QUESTIONNAIRE POUR L’AVIS DE 2007

RELATIF AUX CONSEILS SUPÉRIEURS DE LA MAGISTRATURE

Introduction

En 2007, le CCJE sera chargé d’enquêter sur les rôles institutionnels des conseils supérieurs de la magistrature ou autres organes équivalents qui ont été créés ou sont en cours de création – parfois au niveau constitutionnel – dans plusieurs pays européens, avec pour mission de protéger l’indépendance du pouvoir judiciaire, de prendre des mesures concernant l’administration des tribunaux et la carrière des juges, ainsi que d’assurer d’une manière générale l’application harmonieuse du principe de séparation des pouvoirs, qui est une pierre angulaire des États démocratiques modernes fondés sur la primauté du droit. [1]

La composition et les fonctions de ces organes varient d’un pays à l’autre[2], de même que leurs relations avec le gouvernement (en particulier le ministère de la Justice), mais le concept est partout essentiellement le même.

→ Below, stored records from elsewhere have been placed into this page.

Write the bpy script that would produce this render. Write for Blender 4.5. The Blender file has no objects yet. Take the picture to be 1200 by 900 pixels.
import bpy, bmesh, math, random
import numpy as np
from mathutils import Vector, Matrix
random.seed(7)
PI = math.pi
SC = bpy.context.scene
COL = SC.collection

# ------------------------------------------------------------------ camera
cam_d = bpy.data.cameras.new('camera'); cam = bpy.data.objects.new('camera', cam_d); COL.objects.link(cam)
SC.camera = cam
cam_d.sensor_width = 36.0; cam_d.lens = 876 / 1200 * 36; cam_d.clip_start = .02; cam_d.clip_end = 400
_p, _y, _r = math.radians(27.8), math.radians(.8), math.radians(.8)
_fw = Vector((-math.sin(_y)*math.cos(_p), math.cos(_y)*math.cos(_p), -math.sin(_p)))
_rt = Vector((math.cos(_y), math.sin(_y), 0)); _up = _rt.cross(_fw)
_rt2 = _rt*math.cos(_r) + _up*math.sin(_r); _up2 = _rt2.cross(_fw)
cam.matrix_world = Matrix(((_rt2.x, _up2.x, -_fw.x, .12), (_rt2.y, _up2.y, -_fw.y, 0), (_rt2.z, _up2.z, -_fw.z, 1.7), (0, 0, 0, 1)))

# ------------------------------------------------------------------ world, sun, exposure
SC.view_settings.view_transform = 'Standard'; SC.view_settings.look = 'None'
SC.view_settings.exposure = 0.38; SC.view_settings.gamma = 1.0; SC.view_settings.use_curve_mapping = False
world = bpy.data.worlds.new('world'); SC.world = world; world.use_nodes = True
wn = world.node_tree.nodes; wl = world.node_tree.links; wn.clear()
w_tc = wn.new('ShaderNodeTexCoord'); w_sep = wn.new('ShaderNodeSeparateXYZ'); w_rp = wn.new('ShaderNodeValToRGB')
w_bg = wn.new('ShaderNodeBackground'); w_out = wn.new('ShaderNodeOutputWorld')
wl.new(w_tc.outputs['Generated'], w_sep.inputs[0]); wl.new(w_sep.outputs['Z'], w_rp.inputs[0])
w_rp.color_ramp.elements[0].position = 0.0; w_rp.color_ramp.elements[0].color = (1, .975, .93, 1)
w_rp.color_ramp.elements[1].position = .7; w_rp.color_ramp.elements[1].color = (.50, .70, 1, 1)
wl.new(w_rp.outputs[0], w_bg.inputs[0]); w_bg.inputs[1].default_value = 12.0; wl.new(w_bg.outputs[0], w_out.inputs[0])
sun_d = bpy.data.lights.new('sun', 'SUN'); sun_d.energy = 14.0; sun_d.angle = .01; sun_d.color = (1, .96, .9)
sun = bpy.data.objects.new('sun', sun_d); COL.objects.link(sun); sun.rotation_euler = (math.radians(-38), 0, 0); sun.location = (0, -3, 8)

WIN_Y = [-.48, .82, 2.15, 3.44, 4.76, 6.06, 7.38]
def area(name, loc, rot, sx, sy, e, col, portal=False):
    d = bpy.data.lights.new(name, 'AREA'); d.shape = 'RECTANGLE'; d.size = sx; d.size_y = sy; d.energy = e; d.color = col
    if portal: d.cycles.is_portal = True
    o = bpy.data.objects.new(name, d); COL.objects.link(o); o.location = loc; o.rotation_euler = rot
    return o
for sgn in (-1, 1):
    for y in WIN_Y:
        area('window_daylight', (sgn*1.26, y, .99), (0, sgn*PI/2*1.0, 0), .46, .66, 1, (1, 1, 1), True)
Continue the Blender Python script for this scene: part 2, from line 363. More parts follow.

Les délégations qui vont répondre et qui appartiennent à un Etat dont le cadre institutionnel ne prévoit pas de conseil supérieur de la magistrature en tant que tel ne doivent pas hésiter à mentionner dans leur réponse l’organe ou les organes qui remplissent des fonctions analogues, au sein ou à l’extérieur du système judiciaire, afin que le CCJE puisse se faire l’idée la plus claire possible de la situation régnant dans ces pays. Il y a, en outre, en fin de document, une partie spécifique réservée aux Etats qui n’ont pas de conseil supérieur de ma magistrature.

Aux fins du présent questionnaire, et à ce stade de la discussion, on a retenu l’expression « conseil supérieur de la magistrature ou autre organe équivalent » (en anglais : « Council for the Judiciary or other analogous body »). Le travail du CCJE sur l’Avis relatif à cette question fournira l’occasion de justifier un tel choix. Dans les questions ci-dessous, on emploiera indifféremment les expressions « conseil supérieur de la magistrature » ou « conseil » ; si ce n’est pas l’expression employée dans votre Etat, veuillez l’indiquer, mais répondre quand même autant que possible aux questions.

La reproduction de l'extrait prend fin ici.